Larry rolled over to look at me. "Did you seriously just give him your room key?"

"Yes?"

"You trust him?"

I shrugged. "I guess so."

"Why?"

"Why not?"

"You don't know him!"

"I dunno, I just trust people. Maybe it's stupid, but I do."

"Oh."

Larry and I looked at each other, then turned to look at the elevator, then we both began to laugh somewhat hysterically.

We were still laughing when, fifteen minutes later, the boy returned, my key in his hand, apologizing for how long the elevator took.

I continued to lie on the couch and moan for quite some time. At some point, I called Dawson to beg for food, who called Ululani and got him to bring me a bagel. I got first Nell, then Bing to sit on my legs and keep them warm, and when Dawson showed up I got use of his towel as a blanket, and Maxwell brought my my ipod, and the moral of the story is that if one moans about how crappy they feel for long enough, people will do nice things.

Yay!

July 5, 2010

Independence Day

Fireworks are truly amazing. And the ones here? Definitely worth the 20 hour wait.

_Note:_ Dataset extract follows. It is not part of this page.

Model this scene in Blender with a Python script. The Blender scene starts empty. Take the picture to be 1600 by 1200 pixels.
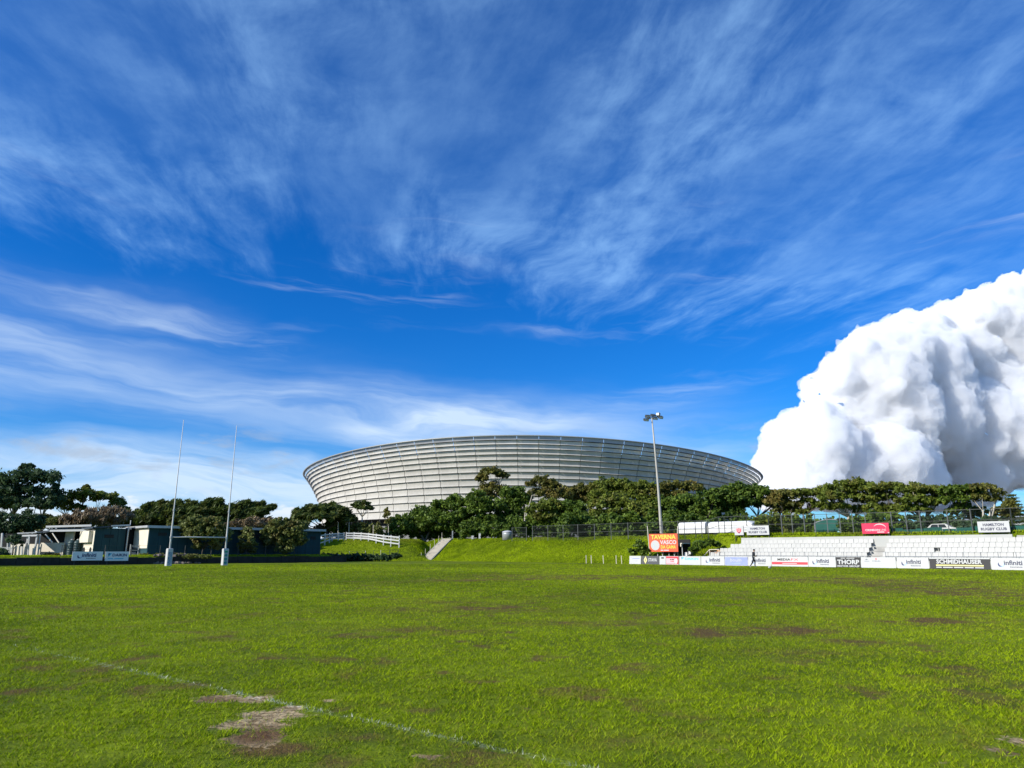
import bpy, bmesh, math, random
import numpy as np
from mathutils import Vector, Matrix

random.seed(7)
RNG = np.random.default_rng(11)
SC = bpy.context.scene
COL = SC.collection
R = math.radians

# ------------------------------------------------------------------ camera
F_PX = 1109.0
PITCH = R(13.24)
CAM_Z = 1.6
cam_d = bpy.data.cameras.new('camera')
cam = bpy.data.objects.new('camera', cam_d)
COL.objects.link(cam)
cam.location = (0, 0, CAM_Z)
cam.rotation_euler = (R(90) + PITCH, 0, 0)
cam_d.sensor_width = 36.0
cam_d.lens = 36.0 * F_PX / 1600.0
cam_d.clip_start = 0.05
cam_d.clip_end = 30000.0
SC.camera = cam

# ------------------------------------------------------------------ light
SUN_EL = R(28.0)
SUN_H = Vector((-0.87, -0.48)).normalized()
SUN = Vector((SUN_H.x * math.cos(SUN_EL), SUN_H.y * math.cos(SUN_EL), math.sin(SUN_EL)))
sun_d = bpy.data.lights.new('sun', 'SUN')
sun_d.energy = 4.6
sun_d.angle = R(0.5)
sun_d.color = (1.0, 0.955, 0.87)
sun = bpy.data.objects.new('sun', sun_d)
COL.objects.link(sun)
sun.rotation_euler = SUN.to_track_quat('Z', 'Y').to_euler()

SC.view_settings.view_transform = 'Standard'
SC.view_settings.look = 'None'
SC.view_settings.gamma = 1.0
SC.view_settings.use_curve_mapping = False
SC.view_settings.exposure = 0.5
SC.cycles.use_denoising = True
SC.cycles.max_bounces = 12
SC.cycles.diffuse_bounces = 3
SC.cycles.volume_bounces = 10
SC.cycles.sample_clamp_indirect = 2.5
SC.cycles.transparent_max_bounces = 24
SC.cycles.caustics_reflective = False
SC.cycles.caustics_refractive = False


class NT:
    """small builder for shader node trees"""
    def __init__(self, tree):
        self.t = tree

    def n(self, typ, **kw):
        nd = self.t.nodes.new(typ)
        for k, v in kw.items():
            setattr(nd, k, v)
        return nd

    def link(self, a, b):
        self.t.links.new(a, b)

    def put(self, sock, v):
        if isinstance(v, bpy.types.NodeSocket):
            self.link(v, sock)
        else:
            sock.default_value = v

    def m(self, op, a, b=None, c=None, clamp=False):
        nd = self.n('ShaderNodeMath', operation=op)
        nd.use_clamp = clamp
        self.put(nd.inputs[0], a)
        if b is not None:
            self.put(nd.inputs[1], b)
        if c is not None:
            self.put(nd.inputs[2], c)
        return nd.outputs[0]

    def ss(self, v, lo, hi):
        nd = self.n('ShaderNodeMapRange', interpolation_type='SMOOTHSTEP')
        self.put(nd.inputs[0], v)
        self.put(nd.inputs[1], lo)
        self.put(nd.inputs[2], hi)
        return nd.outputs[0]

    def noise(self, vec, scale=1.0, detail=6.0, rough=0.55, dist=0.0, lac=2.0):
        nd = self.n('ShaderNodeTexNoise')
        if vec is not None:
            self.link(vec, nd.inputs['Vector'])
        nd.inputs['Scale'].default_value = scale
        nd.inputs['Detail'].default_value = detail
        nd.inputs['Roughness'].default_value = rough
        nd.inputs['Distortion'].default_value = dist
        nd.inputs['Lacunarity'].default_value = lac
        return nd.outputs['Fac']

    def xyz(self, x, y, z):
        nd = self.n('ShaderNodeCombineXYZ')
        self.put(nd.inputs[0], x)
        self.put(nd.inputs[1], y)
        self.put(nd.inputs[2], z)
        return nd.outputs[0]

    def mix(self, fac, a, b):
        nd = self.n('ShaderNodeMix', data_type='RGBA')
        self.put(nd.inputs[0], fac)
        for s, v in ((nd.inputs[6], a), (nd.inputs[7], b)):
            if isinstance(v, bpy.types.NodeSocket):
                self.link(v, s)
            else:
                s.default_value = tuple(v) + ((1.0,) if len(v) == 3 else ())
        return nd.outputs[2]

    def attr(self, name):
        nd = self.n('ShaderNodeAttribute')
        nd.attribute_name = name
        return nd.outputs['Fac']


# ------------------------------------------------------------------ sky
world = bpy.data.worlds.new('World')
SC.world = world
world.use_nodes = True
wt = world.node_tree
wt.nodes.clear()
W = NT(wt)
sky = W.n('ShaderNodeTexSky', sky_type='NISHITA')
sky.sun_disc = False
sky.sun_elevation = SUN_EL
sky.sun_rotation = math.atan2(SUN_H.x, SUN_H.y)
sky.altitude = 0.0
sky.air_density = 1.0
sky.dust_density = 0.25
sky.ozone_density = 3.0
hs = W.n('ShaderNodeHueSaturation')
hs.inputs['Hue'].default_value = 0.492
hs.inputs['Saturation'].default_value = 1.38
hs.inputs['Value'].default_value = 1.0
W.link(sky.outputs[0], hs.inputs['Color'])
tc = W.n('ShaderNodeTexCoord')
sep = W.n('ShaderNodeSeparateXYZ')
W.link(tc.outputs['Generated'], sep.inputs[0])
dx, dy, dz = sep.outputs
el = W.m('MULTIPLY', W.m('ARCSINE', dz), 180 / math.pi)            # degrees
az = W.m('MULTIPLY', W.m('ARCTAN2', dx, dy), 180 / math.pi)
zc = W.m('MAXIMUM', dz, 0.03)
qx = W.m('DIVIDE', dx, zc)
qy = W.m('DIVIDE', dy, zc)
# high cirrus drawn out along the wind, a flat layer far above
warp = W.noise(W.xyz(W.m('MULTIPLY', qx, 1.1), W.m('MULTIPLY', qy, 0.7), 3.0), 1.0, 3.0, 0.5)
qxw = W.m('ADD', qx, W.m('MULTIPLY', W.m('SUBTRACT', warp, 0.5), 0.55))
qxw = W.m('ADD', qxw, W.m('MULTIPLY', qy, 0.16))
c_big = W.noise(W.xyz(W.m('MULTIPLY', qxw, 0.95), W.m('MULTIPLY', qy, 0.75), 8.9), 1.0, 4.0, 0.5)
c_fib = W.noise(W.xyz(W.m('MULTIPLY', qxw, 5.5), W.m('MULTIPLY', qy, 1.5), 1.7), 1.0, 8.0, 0.60, 0.10)
c_fine = W.noise(W.xyz(W.m('MULTIPLY', qxw, 9.0), W.m('MULTIPLY', qy, 7.0), 9.1), 1.0, 7.0, 0.62, 0.15)
fib = W.m('ADD', W.m('MULTIPLY', c_fib, 0.62), W.m('MULTIPLY', c_fine, 0.38))
elp = W.m('MULTIPLY', W.m('ARCTAN2', dz, dy), 180 / math.pi)          # the layer's near edge runs across the view
edge = W.m('ADD', elp, W.m('MULTIPLY', W.m('SUBTRACT', c_fib, 0.5), 16.0))
edge = W.m('ADD', edge, W.m('MULTIPLY', W.m('MINIMUM', W.m('MAXIMUM', qx, -2.0), 1.2), 3.4))
hi_mask = W.ss(edge, 19.0, 27.0)
hi = W.m('MULTIPLY', W.ss(c_big, 0.28, 0.60), W.ss(fib, 0.33, 0.72))
hi = W.m('MULTIPLY', W.m('MULTIPLY', hi, hi_mask), 0.40)
hi = W.m('ADD', hi, W.m('MULTIPLY', hi_mask, 0.06))
# lower streaks, long and nearly level as they recede
lwarp = W.noise(W.xyz(W.m('MULTIPLY', az, 0.06), W.m('MULTIPLY', el, 0.15), 2.0), 1.0, 4.0, 0.55)
elw = W.m('ADD', el, W.m('MULTIPLY', W.m('SUBTRACT', lwarp, 0.5), 5.0))
l_fib = W.noise(W.xyz(W.m('MULTIPLY', az, 0.055), W.m('MULTIPLY', W.m('ADD', elw, W.m('MULTIPLY', az, 0.07)), 0.55), 10.3), 1.0, 8.0, 0.60, 0.15)
l_big = W.noise(W.xyz(W.m('MULTIPLY', az, 0.045), W.m('MULTIPLY', elw, 0.24), 16.3), 1.0, 3.0, 0.5)


def bump(v, c, w):
    return W.m('POWER', 2.718, W.m('MULTIPLY', W.m('POWER', W.m('ABSOLUTE', W.m('DIVIDE', W.m('SUBTRACT', v, c), w)), 2.0), -1.0))


axis1 = W.m('ADD', W.m('MULTIPLY', W.m('ADD', az, 32.0), -0.085), 12.0)     # falls gently to the right
band1 = W.m('MULTIPLY', bump(W.m('SUBTRACT', elw, axis1), 0.0, 2.6), W.m('SUBTRACT', 1.0, W.ss(az, 8.0, 26.0)))
band2 = W.m('MULTIPLY', bump(elw, 16.5, 1.6), W.m('SUBTRACT', 1.0, W.ss(az, -30.0, -19.0)))
low = W.m('SUBTRACT', 1.0, W.ss(elw, 5.0, 8.8))
lowleft = W.m('MULTIPLY', low, W.m('SUBTRACT', 1.0, W.m('MULTIPLY', W.ss(az, -20.0, 15.0), 0.55)))
lsum = W.m('MAXIMUM', W.m('MULTIPLY', band1, W.m('ADD', 0.50, W.m('MULTIPLY', W.ss(l_big, 0.35, 0.65), 0.5))), W.m('MAXIMUM', W.m('MULTIPLY', band2, 0.3), W.m('MULTIPLY', lowleft, 1.15)))
faint = W.m('MULTIPLY', W.ss(el, 4.0, 12.0), W.m('SUBTRACT', 1.0, W.ss(el, 22.0, 30.0)))
lo = W.m('MULTIPLY', lsum, W.m('ADD', 0.26, W.m('MULTIPLY', W.ss(l_fib, 0.28, 0.68), 0.62)))
lo = W.m('ADD', lo, W.m('MULTIPLY', W.m('MULTIPLY', faint, W.ss(l_fib, 0.50, 0.80)), W.m('MULTIPLY', W.ss(l_big, 0.45, 0.65), 0.40)))
lo = W.m('MINIMUM', lo, 0.9)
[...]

Saturday night, at one in the morning, I took my quilt and a soft blanket, a backpack full of study materials I didn't touch, and a change of clothes for the morning, and walked to the Esplanade. I think probably thirty or forty of the Rickoids walked down at that time, which is a pretty decent percentage. I walked with Dawson, who I've befriended, Donny, who was, for once, not surgically attached to his girlfriend, and Hassan, whose girlfriend I have stalked.

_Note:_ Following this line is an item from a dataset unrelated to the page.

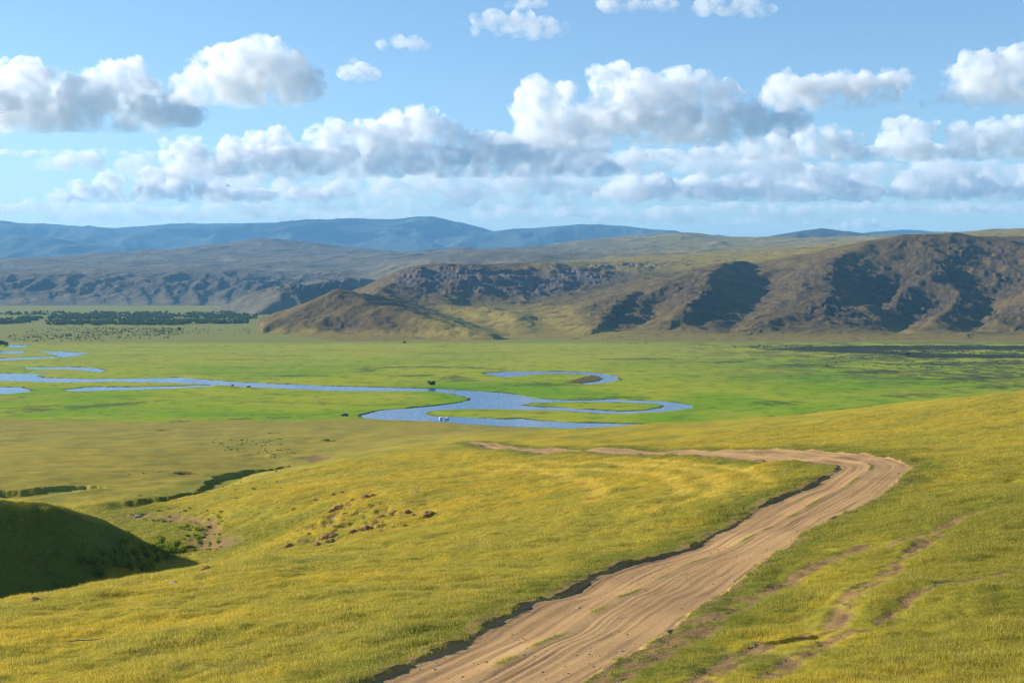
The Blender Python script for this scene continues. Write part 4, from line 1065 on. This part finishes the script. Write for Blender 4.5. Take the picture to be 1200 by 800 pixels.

Donny continued with his forced Indian accent, Hassan encouraged me to pursue my patent because it just sounds really cool, and I made fun of Dawson for being from hicksville and having helicopter parents. At some point, Anders popped out of nowhere, which he does rather frequently. Although he'd told me, when I asked, that he was planning on going back to the dorm and sleeping, and he looked damn exhausted, he had apparently changed his mind.

Fortunately, he put up with me when I got sleepy and started singing You! Me! Dancing! to myself, and if he made fun of me when I tripped up the stairs, I can't remember it, so that's all good. When we arrived, the silly people who didn't travel with their own blankets taped down their tarps, and I settled down comfortably between Anders and Dawson.

Anders left an hour or so later, but Teresa took his spot so I was still somewhat warm, and the few hours after that was spent playing truth or dare (I had to slap Ululani's ass, and then I later got my cheek kissed (it was VERY ROMANTIC), but, for the most part, the game was pretty tame. Example, brought to you by Norman and Iditri: "Truth" "Describe a sexual fantasy." "I've never had one." "That's lame." "I haven't!" (guess which is which!)), which is kind of weird to do with that many people.

At some point, as it was beginning to get light again, Dawson went back, but left me his sweatshirt so I'd have a pillow, and I got Zsa to come over and keep me warm, so she and I bundled up and went to sleep.

I was, at that point, approximately 3:30 am. I woke up at 6:30. It was not good.